Pitch Perfect: Bumper In Berlin Showrunner Megan Amram Expands The Franchise [Exclusive Interview]

Megan Amram is a weird person, and I say that as a compliment from the bottom of my weird little heart. The hilarious writer known for "Silicon Valley," "The Good Place," "An Emmy For Megan," and the best meme in the entirety of the Trump Administration is now a showrunner, bringing "Pitch Perfect: Bumper in Berlin" to Peacock. With a trilogy as popular as the "Pitch Perfect" films, Amram was tasked with the difficult job of figuring out how to keep the same energy and sense of humor as the 2010s film series, while following the journey of Bumper Allen, who started out as the movies' main antagonist. A series centered on Bumper doesn't sound like it would work, but with Amram at the helm, "Pitch Perfect: Bumper in Berlin" does the impossible and breathes new life into the decade-old series.

"Pitch Perfect: Bumper in Berlin" has all of the aca-hilarity of the original trilogy, but feels like its own adventure. Flula Borg gets to be an absolute gift, Sarah Hyland sings absolutely gorgeous songs, Jameela Jamil gets a diva role that plays to her comedy strengths, Adam DeVine allows Bumper to grow beyond our wildest imaginations, newcomer Lera Abova is about to be every queer gal's new crush (sorry, Emma D'Arcy), and Amram somehow got Udo f****** Kier to play in her wild, musical sandbox. I sat down with Amram over Zoom to talk about her process of crafting the series, and yes, to gush about the living legend, Udo Kier.

'How do you make this necessary?'

"Bumper in Berlin" feels like just such a fantastic extension of the "Pitch Perfect" universe without feeling like a weird cash grab. How did you determine which connective tissue from the films to include in the series?

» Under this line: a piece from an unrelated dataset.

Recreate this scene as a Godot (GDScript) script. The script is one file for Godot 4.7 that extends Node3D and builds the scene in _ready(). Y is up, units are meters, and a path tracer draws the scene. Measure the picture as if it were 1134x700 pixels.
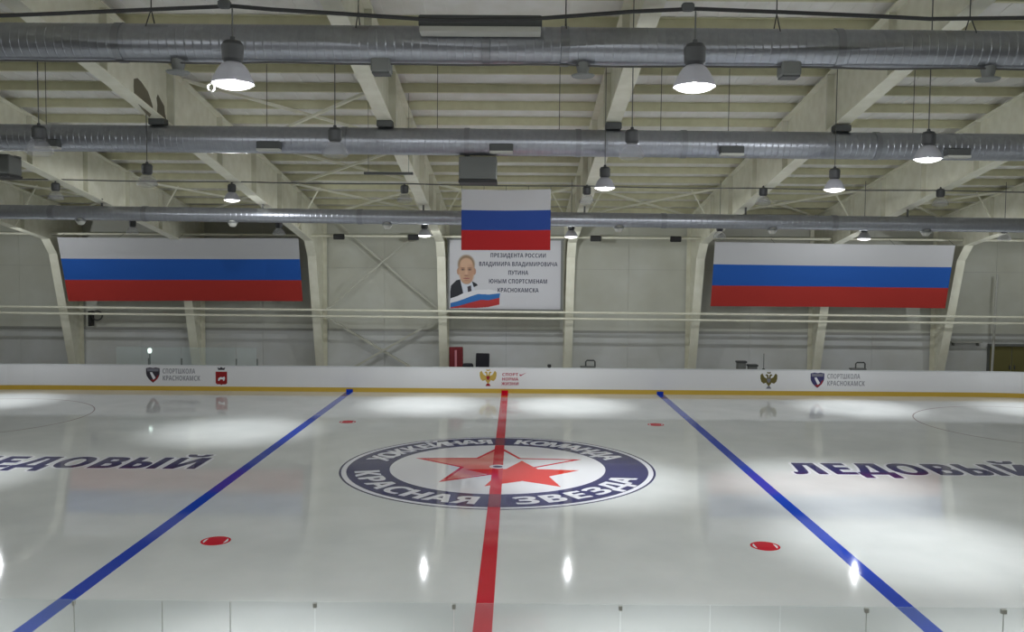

Well, because I'm talking to /Film, which I am a super big fan of, I will say that you bring up a point that was very important to me, which is I did not want this to just be something for the sake of continuing "Pitch Perfect." I'm obsessed with "Twin Peaks: The Return," and we could talk about that for many minutes, but I think something about it that I had in my head in doing a spin-off-type show was, "How do you make this necessary to the time that you are doing it?" So for me, I was a fan of "Pitch Perfect." I loved the music. I am a huge fan of Adam DeVine. And the exciting thing about doing a show sort of 10 years after the movies first came out is you really were allowed to use that time to deepen the character and see Bumper and Pieter in different sorts of modes than you'd seen them in the movies.

'I really fangirled out at him'

Okay. So. You got Udo Kier to play Pieter and Thea's dad. Tell me everything. Was the character written for him? Did you have to ask him personally? How did this happen?!

Thank you for asking me about Udo. I'm so excited to talk about him. Okay. Again, because I'm talking to /Film, I love "Melancholia." I love a lot of the really dark things that he's been a part of, but he's also an iconic German actor. We wrote this character who is very silly and is Pieter and Thea's father, and I very much wanted Udo to be in it, not knowing if he'd be interested in a silly comedy show. But he was so excited to do it and he lives in America, so he flew out to Berlin to be in the show and I asked him so many questions about iconic directors he's worked with. So I really fangirled out at him.

I like, audibly screamed when I saw him on screen and despite those dark roles, my favorite fun fact is to tell people he was an evil bird on "Scooby-Doo! Mystery Incorporated."

He has done so many things! And also, you take a photo of that man and he snaps into model mode so quickly.

Oh my god, yes!

I took a random photo just being like, "Can I remember this moment in the trailer?" And I [looked at it and] was like, "Oh, this is a perfect photo and could be on the cover of Vogue."

It's the eyes. They just pierce into your soul.


It's a show about friendships

So I love that you love the "Pitch Perfect" films, and I think at the heart of those films, there's so much unpacking of sisterhood and women in competition. Obviously, this is a series about Bumper, so it's not so much about that. But none of the women on the show feel like weird manic pixie a capella dream girls for him. Was a conscious thought you had about how the women fit into this story?

That is so nice to hear. And not only was it a conscious thought, but it was something that was at the forefront of my mind all the time in writing it and shooting the show. There's another type of story that I do think fits into "Pitch Perfect," that I also love talking about, which is healthy male friendships that are not making fun of it, that are not homophobic, that are just men being genuinely supportive and sweet to each other. So that was one aspect of the gendered characters I was excited about.

But then for our female characters in the show, even though they're not the characters whose names are in the title, I really wanted the heart of female friendship to still feel incredibly present. Thea, Gisela, and Heidi are so different, but when you get them together, Thea and Heidi especially, you have a few scenes where they're just being friends together, and I loved it. It's like two very different types of women. They act differently, and they look different, but they are able to find very specific things to love about each other. That was very exciting for me.

"Pitch Perfect: Bumper in Berlin" will premiere on Peacock on November 23, 2022.